Sociological Sources:

  • Weber on the dangers of bureaucracy and the need for leaders within other systems - mainly political as he describes them, but also religious. Weber was describing the extent to which the bureaucracy fails to respond to the social context in which the rule is being applied. For the bureaucracy, a rule is a rule is a rule. Consider the death penalty. You did it. You die.

    Weber maintained that political leaders, civic leaders should be able to soften that inhumanity of bureacracy through their moral leadership. Consider ethnic imbalance in application of the death penalty. You did it. But your doing it may have been the result of an infrastructure that is failing. In that case, whether you die or not, the incident alerts us to a real need to fix the failing infrastructure.

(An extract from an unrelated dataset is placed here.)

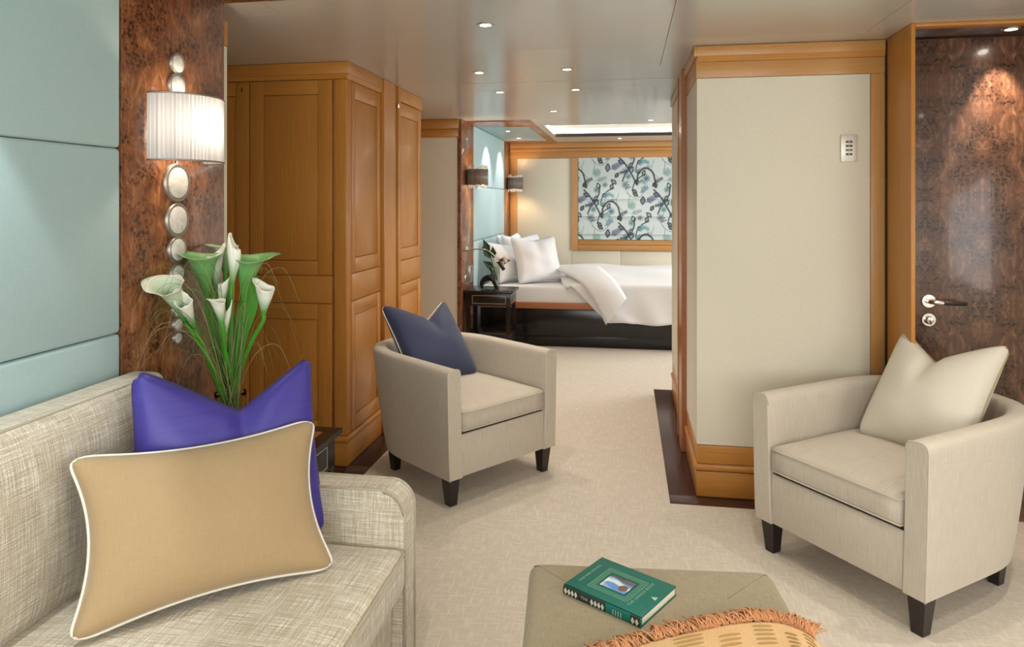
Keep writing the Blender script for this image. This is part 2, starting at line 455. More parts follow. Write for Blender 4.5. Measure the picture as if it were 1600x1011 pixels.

    Because such political considerations are ethical considerations also, they overlap naturally into the interests of religion. Religion can take a more purely moral stance on the death penalty issue, for example. Thou shalt not kill, and that includes the State.

  • Durkheim on anomie and isolation as harmful in any endeavor. We eat a lot alone. Sometimes that enhances depression, so that we're likely to eat even more in consoling ourselves for being so alone. We eat a lot in a hurry. That limits our choices. We tend not to talk about what we eat. That limits our sharing of very real concerns. Durkheim insisted that we need social interaction. We certainly need support. And it's easiest to get when we try not to be so alone. So what do I think of the new diet programs where you can order them right from your computer or phone, have them delivered, and never have to go to any support group? Let's talk about anomie and isolation. Then we'll talk about food.

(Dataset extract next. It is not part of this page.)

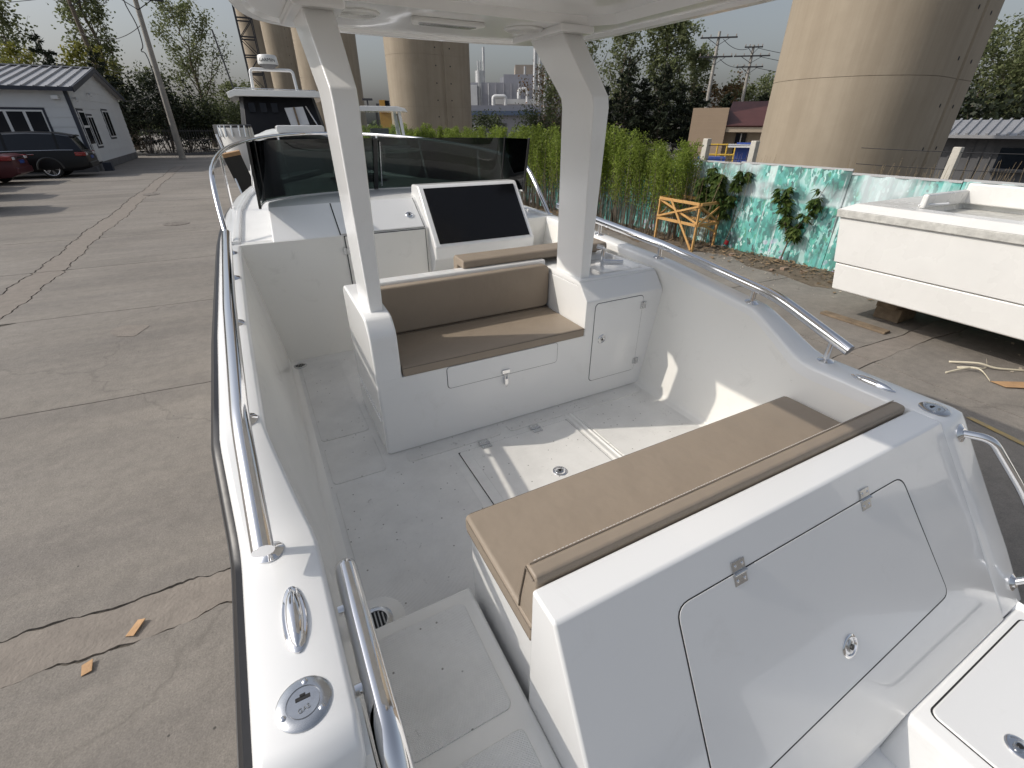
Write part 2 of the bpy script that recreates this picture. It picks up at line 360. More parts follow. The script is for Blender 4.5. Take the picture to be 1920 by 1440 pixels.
def drain(x, y, z, parent, r=.052, sy=1.):
    d = lathe('scupper_drain', [(r, 0), (r, .003), (r*.85, .006), (r*.66, .006), (r*.62, .0005), (.001, .0005)], (x, y, z), 'steel', parent, n=30)
    lathe('drain_hole', [(r*.61, 0), (r*.61, .0015), (.001, .0015)], (x, y, z), 'dark_gap', d, n=24)
    for i in range(-2, 3):
        h = math.sqrt(max(.0001, (r*.6)**2-(i*r*.22)**2))
        bar('drain_bar', (x+i*r*.22, y-h, z+.004), (x+i*r*.22, y+h, z+.004), .0045, .003, 'drain_grate', d)
drain(.028, 3.265, FLOOR, boat, .046); drain(.045, 1.08, FLOOR+.003, boat, .056)
lathe('drain_seat', [(.1, -.003), (.1, .002), (.09, .004), (.001, .004)], (.05, 1.08, FLOOR-.001), 'gelcoat_liner', sole, n=30)
# raised step towards the transom walkway
step = box('walkway_step', (-.034, -.3, .5), (.362, .995, .695), 'gelcoat_liner', boat, .012, 3)
pad(.025, .585, .315, .945, .697, step, r=.02); pad(.025, .10, .315, .53, .697, step, r=.02)
pad_shadow = None

ext('walkway_side', [(-.3, .3), (.10, .40), (.47, 1.10), (.56, 1.13), (.56, .5), (-.3, .5)], 'x', -.054, -.0385, 'gelcoat_liner', boat)
# ---- aft bench and transom
bench = box('aft_bench_base', (.382, .586, .55), (2.004, 1.012, .93), 'gelcoat', boat, .008, 2)
def cushion(name, lo, hi, parent, bev=.018, crown=.006):
    (a, b, c), (d, e, f) = lo, hi; nx = max(3, int((d-a)/.06)); ny = max(3, int((e-b)/.06)); V = []; F = []
    for j in range(ny+1):
        for i in range(nx+1):
            u, v = i/nx, j/ny; V.append((a+(d-a)*u, b+(e-b)*v, f + crown*(1-(2*u-1)**6)*(1-(2*v-1)**6)))
    n = len(V); V += [(x, y, c) for x, y, z in V]
    q = lambda i, j: j*(nx+1)+i
    for j in range(ny):
        for i in range(nx):
            F.append((q(i, j), q(i+1, j), q(i+1, j+1), q(i, j+1))); F.append((n+q(i, j), n+q(i, j+1), n+q(i+1, j+1), n+q(i+1, j)))
    for i in range(nx):
        F.append((q(i, 0), n+q(i, 0), n+q(i+1, 0), q(i+1, 0))); F.append((q(i, ny), q(i+1, ny), n+q(i+1, ny), n+q(i, ny)))
    for j in range(ny):
        F.append((q(0, j), q(0, j+1), n+q(0, j+1), n+q(0, j))); F.append((q(nx, j), n+q(nx, j), n+q(nx, j+1), q(nx, j+1)))
    return mesh_obj(name, V, F, 'vinyl', parent, bev, 4, angle=40)
cu = cushion('bench_cushion', (.372, .592, .930), (2.002, 1.034, .997), boat, .016)
pp = [(.374, .60, .985), (.374, 1.018, .985), (.39, 1.035, .985), (2.0, 1.035, .985)]
tube('piping', fillet(pp, .02), .0028, 'vinyl_seam', cu, 8)
tube('piping', fillet([(p[0], p[1], .94) for p in pp], .02), .0028, 'vinyl_seam', cu, 8)
# bolster along the back of the bench, with its stitched seam
bo = ext('bench_bolster', [(.590, .935), (.590, 1.172), (.598, 1.184), (.630, 1.186), (.645, 1.176), (.668, 1.05), (.672, .990)], 'x', .378, 1.985, 'vinyl', boat, .012, 3)
SV, SF = join_data([bar_data((.40+i*.0115, .641, 1.182), (.4068+i*.0115, .6405, 1.1825), .002, .0018) for i in range(137)])
so = mesh_obj('stitching', SV, SF, 'plastic_white', bo, smooth=False); so['kind'] = 'stuff'
tube('piping', [(.385, .636, 1.186), (1.98, .636, 1.186)], .002, 'vinyl', bo, 8)
tube('piping', [(.376, .60, 1.17), (.376, .638, 1.178), (.376, .664, 1.04), (.376, .668, .995)], .0025, 'vinyl_seam', bo, 8)
tp_ = [(.585, .2, 2.0185), (.585, 1.165, 2.0185), (.49, 1.165, 2.0185), (.31, .8247, XC+1.144), (.08, .39, XC+1.279), (.08, .05, XC+1.279), (.3, .05, XC+1.1)]
tr = mesh_obj('transom', [(.362, y, z) for y, z, x in tp_]+[(x, y, z) for y, z, x in tp_], [tuple(range(7)), tuple(range(13, 6, -1))]+[(i, (i+1) % 7, 7+(i+1) % 7, 7+i) for i in range(7)], 'gelcoat', boat, .009, 4)
SN = Vector((0, -1.89, 1)).normalized(); SU = Vector((0, 1, 1.89)).normalized()      # normal and up direction of the sloping face
def on_slope(x, t, d=0.): return Vector((x, .49, 1.165)) - SU*t + SN*d              # t metres down the slope
def slope_poly(pts, d0, d1, name, mat, parent, bevel=0., seg=2):
    n = len(pts); V = [on_slope(x, t, d0) for x, t in pts] + [on_slope(x, t, d1) for x, t in pts]
    F = [tuple(range(n)), tuple(range(2*n-1, n-1, -1))] + [(i, (i+1) % n, n+(i+1) % n, n+i) for i in range(n)]
    return mesh_obj(name, V, F, mat, parent, bevel, seg)
def quad_round(c, r, n=5):
    out = []
    for i in range(4):
        a, b, d = Vector(c[i-1]), Vector(c[i]), Vector(c[(i+1) % 4]); p, q = b+(a-b).normalized()*r, b+(d-b).normalized()*r
        for k in range(n+1): t = k/n; out.append(tuple((1-t)**2*p+2*t*(1-t)*b+t*t*q))
    return out
slope_poly(quad_round([(.6870, .1080), (1.7200, .1080), (1.8955, .6110), (.6950, .687)], .045), -.004, .0008, 'hatch_gap', 'dark_gap', tr)
eh = slope_poly(quad_round([(.6915, .1115), (1.7145, .1115), (1.889, .605), (.6995, .681)], .042), .0003, .0018, 'engine_hatch', 'gelcoat', boat, .0007, 2)
for hx in (.913, 1.497): hinge(on_slope(hx, .110, .0022), SN, (1, 0, 0), boat, .034, .024)
flush_latch(on_slope(1.302, .515, .0022), SN, boat, .037, pi/2)
ext('crease_moulding', [(2.000, 0), (2.006, .006), (2.013, 0)], 'z', 0, 1, 'gelcoat', tr) if False else None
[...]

  • Classic Sociology - The American Soldier - Merton - relative deprivation. We feel deprived in comparison to others, so it matters to whom we are comparing ourselves. If we compare ourselves to a group of children who eat candy freely, we may feel deprived that we can't have that candy. But if we compare ourselves to other adults conscious of their health and weight concerns, we may not feel deprived.

    Bodies are different. Bodies are beautiful. If we acknowledged that beauty is more complex that big boobs, small waist, huge horsepower, and athletic wins would we experience the same relative deprivation? Relative deprivation may sell, but I suspect it also kills, through dismay that might never be discovered if it were not falsely created through commodity advertising. Free speech. Right to advertise. Right to kill? Relative deprivation.

  • Fellman brings up the concern of the extent to which our society has become competitive to the exclusion of cooperation. This is another direction this discussion could take. Am I so competitive that at 68 I must look like 24-year-olds? Or do I live in a social context that leads me to believe through commodity advertising that I should? Would my wrinkles make me feel relatively deprived if I lived in a world that respected wrinkles?

    By commodity advertising I refer to what Marx called false consciousness, an appeal that seems to include you with those who have access and power, when, in fact, you are not included except superficially. Maybe "steel magnolias" is a good example. Women are shown to have deep and admirable character and individual strength in coping with life's issues. But that power is shown to operate principally in the domestic sphere.

    Big, powerful cars are shown to attract the "desirable woman." Yet in reality such attractions are complex, and the "desirable woman" you get with the car may prove to be no more desirable than the male without the car. Oops. Visual icons tend to sell, but the real interdependent relationship is complex. If a jerk buys a great car, he's still a jerk. He's just a jerk with a great car. And jerk trying to sell himself as "great man" is competitive - he's trying to portray himself as more than he is because he has the car. That's the kind of competitiveness that harms us - his competitiveness with other guys; the women's competitiveness to get the guy with the great car, on the assumption that he's a great man. False consciousness. He's still a jerk.